I met Wilsonn once, at a conference, and liked him.

Trouble is, at another conference (British Criminology Society, Leeds) I also met and chatted to another seemingly-nice guy, who was researching a topic that many of my colleagues are interested in: the suspicion that the low murder rate in the nineteenth century was due to a lot of murders not being recorded as such. I think that we talked about the various ways that this might have been the case, largely to do with the deaths of infants and children. I've not been in contact with him since.

Griffiths. Right now I am feeling rather odd.

ajay

Chris Williams: I'm sure you've already read Sarah Blaffer Hrdy's "Mother Nature", but if not it would probably be relevant to this topic.

That must have been, in retrospect, rather a disturbing encounter. My sympathy.

Alex

Criminologist serial killer. That should be a really bad novel!

cian

Well given the Police's history of fitting up weirdos, he may not be guilty I guess.

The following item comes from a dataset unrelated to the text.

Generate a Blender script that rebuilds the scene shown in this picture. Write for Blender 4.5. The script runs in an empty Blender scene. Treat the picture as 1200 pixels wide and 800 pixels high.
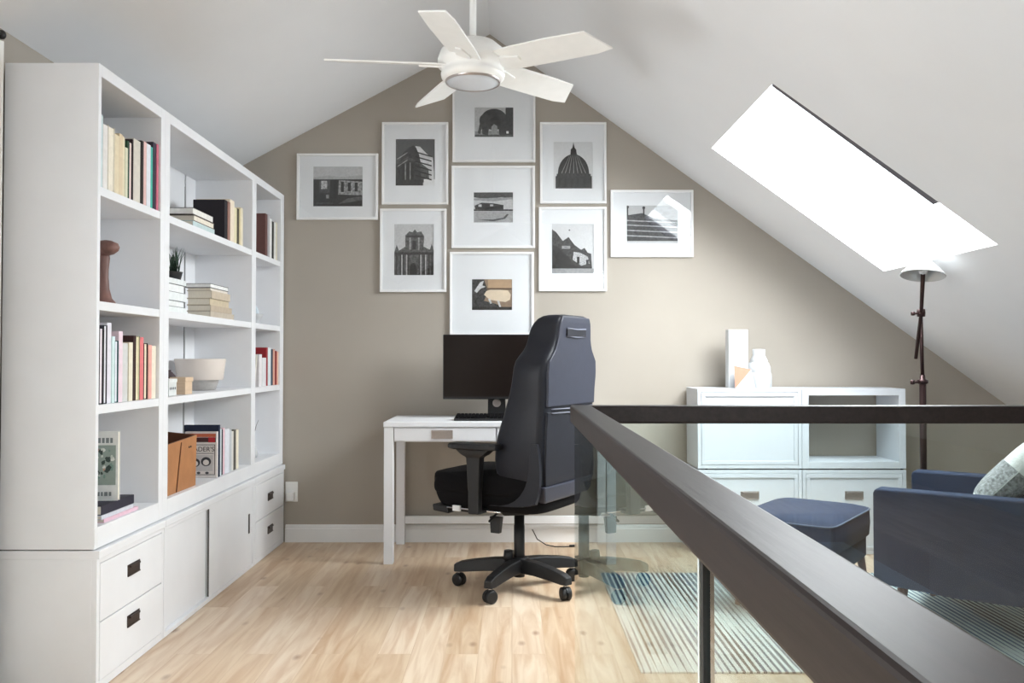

I went to school with the son of a man who I'm fairly sure was responsible for internal security under the Shah. I liked his dad, seemed like a nice guy.

Chris Williams

ajay, I've outsourced all my 'Which bits of evolutionary psychology make sense and what do I need to know about these' questions to my friend and co-worker John Carter Wood who runs the blog 'Obscene Desserts' (and is not, to the best of my knowledge, a serial killer - although he did recently become German and which is a bit odd in itself. And he collects guns, which he didn't use to when he was American).

This is the problem - a worryingly large number of my friends are people who professionally obsess about murder. Now that about 1% of the 'professional obsessers about murder' crowd has been charged with murder - and I think that his performance in court just now shows that if he's been fitted up, he has been fitted up remarkably quickly, or else he has in any case some personality quirks which go rather beyond Bulsama - I can't help thinking that this might change the life of the other 99%.

Perhaps this needs to be framed as a 'thesis crisis' moment.

jamie

"crossbow cannibal" indeed. His interest in the 19th century murder detection rate might have been part of an assessment that those days had returned and that his chances of getting away with it were therefore good, which would tend to prove Wilson's thesis.

Chris, if you want to do a guest post about this after it's no longer sub judice, drop me a line.

cian

His performance in court would equally show that he was mentally ill.

septicisle

Or that he saw a copy of yesterday's Sun somewhere and was taking the piss in open court at how he's already been described.

Alex

Going by today's hed, it's telling to what extent he's a symbiont of the Sun.

cian

That's true Septic. It would kind of it his character.